◆ Given data:
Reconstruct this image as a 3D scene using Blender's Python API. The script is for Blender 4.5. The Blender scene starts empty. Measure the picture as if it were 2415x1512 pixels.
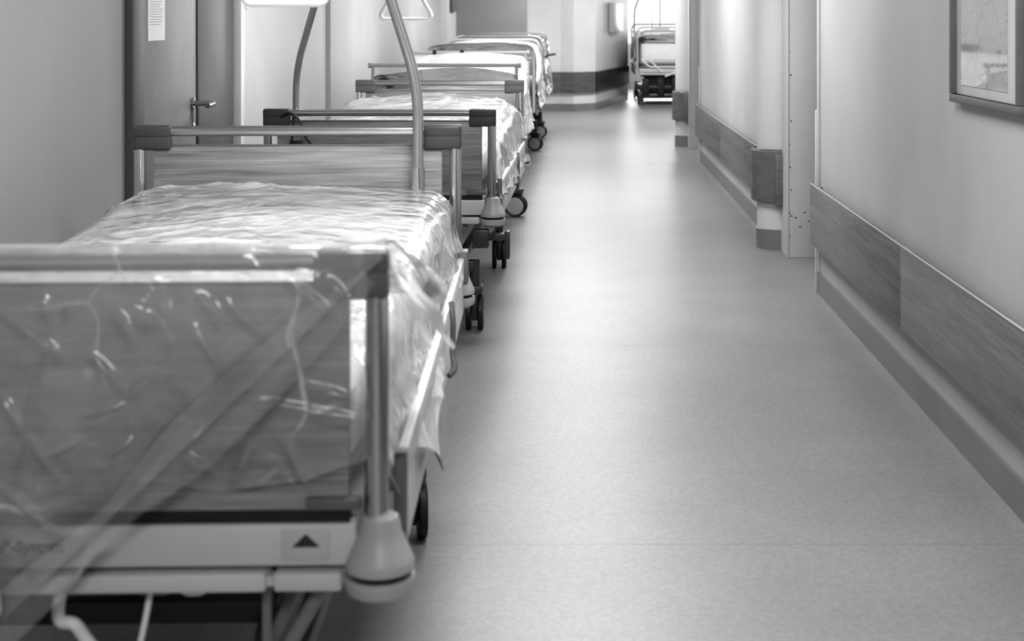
import bpy, bmesh, math, random
from mathutils import Vector, Matrix, noise
random.seed(4)
ZOOM = None
scene = bpy.context.scene
COL = scene.collection
scene.view_settings.view_transform = 'Standard'
try: scene.view_settings.look = 'Medium High Contrast'
except Exception: pass

# ------------------------------------------------------------------ materials
def new_mat(name):
    m = bpy.data.materials.new(name); m.use_nodes = True
    nt = m.node_tree
    return m, nt, nt.nodes["Principled BSDF"]
def g(v): return (v, v, v, 1)
def mat(name, c, rough=0.5, metal=0.0, spec=0.5, noise_s=0, noise_a=0.0, bump=0.0, stretch=(1,1,1), coat=0):
    m, nt, b = new_mat(name)
    b.inputs["Base Color"].default_value = g(c)
    b.inputs["Roughness"].default_value = rough
    b.inputs["Metallic"].default_value = metal
    b.inputs["Specular IOR Level"].default_value = spec
    b.inputs["Coat Weight"].default_value = coat
    if noise_s:
        tc = nt.nodes.new("ShaderNodeTexCoord"); mp = nt.nodes.new("ShaderNodeMapping")
        mp.inputs["Scale"].default_value = stretch
        n = nt.nodes.new("ShaderNodeTexNoise"); n.inputs["Scale"].default_value = noise_s; n.inputs["Detail"].default_value = 5
        r = nt.nodes.new("ShaderNodeMapRange")
        r.inputs[1].default_value = 0.3; r.inputs[2].default_value = 0.7
        r.inputs[3].default_value = c*(1-noise_a); r.inputs[4].default_value = min(1, c*(1+noise_a))
        nt.links.new(tc.outputs["Object"], mp.inputs[0]); nt.links.new(mp.outputs[0], n.inputs["Vector"])
        nt.links.new(n.outputs["Fac"], r.inputs[0]); nt.links.new(r.outputs[0], b.inputs["Base Color"])
        if bump:
            bp = nt.nodes.new("ShaderNodeBump"); bp.inputs["Strength"].default_value = bump; bp.inputs["Distance"].default_value = 0.005
            nt.links.new(n.outputs["Fac"], bp.inputs["Height"]); nt.links.new(bp.outputs[0], b.inputs["Normal"])
    return m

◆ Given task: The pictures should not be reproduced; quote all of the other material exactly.

◆ Written response:
Reconstruct this image as a 3D scene using Blender's Python API. The script is for Blender 4.5. The Blender scene starts empty. Measure the picture as if it were 2415x1512 pixels.
import bpy, bmesh, math, random
from mathutils import Vector, Matrix, noise
random.seed(4)
ZOOM = None
scene = bpy.context.scene
COL = scene.collection
scene.view_settings.view_transform = 'Standard'
try: scene.view_settings.look = 'Medium High Contrast'
except Exception: pass

# ------------------------------------------------------------------ materials
def new_mat(name):
    m = bpy.data.materials.new(name); m.use_nodes = True
    nt = m.node_tree
    return m, nt, nt.nodes["Principled BSDF"]
def g(v): return (v, v, v, 1)
def mat(name, c, rough=0.5, metal=0.0, spec=0.5, noise_s=0, noise_a=0.0, bump=0.0, stretch=(1,1,1), coat=0):
    m, nt, b = new_mat(name)
    b.inputs["Base Color"].default_value = g(c)
    b.inputs["Roughness"].default_value = rough
    b.inputs["Metallic"].default_value = metal
    b.inputs["Specular IOR Level"].default_value = spec
    b.inputs["Coat Weight"].default_value = coat
    if noise_s:
        tc = nt.nodes.new("ShaderNodeTexCoord"); mp = nt.nodes.new("ShaderNodeMapping")
        mp.inputs["Scale"].default_value = stretch
        n = nt.nodes.new("ShaderNodeTexNoise"); n.inputs["Scale"].default_value = noise_s; n.inputs["Detail"].default_value = 5
        r = nt.nodes.new("ShaderNodeMapRange")
        r.inputs[1].default_value = 0.3; r.inputs[2].default_value = 0.7
        r.inputs[3].default_value = c*(1-noise_a); r.inputs[4].default_value = min(1, c*(1+noise_a))
        nt.links.new(tc.outputs["Object"], mp.inputs[0]); nt.links.new(mp.outputs[0], n.inputs["Vector"])
        nt.links.new(n.outputs["Fac"], r.inputs[0]); nt.links.new(r.outputs[0], b.inputs["Base Color"])
        if bump:
            bp = nt.nodes.new("ShaderNodeBump"); bp.inputs["Strength"].default_value = bump; bp.inputs["Distance"].default_value = 0.005
            nt.links.new(n.outputs["Fac"], bp.inputs["Height"]); nt.links.new(bp.outputs[0], b.inputs["Normal"])
    return m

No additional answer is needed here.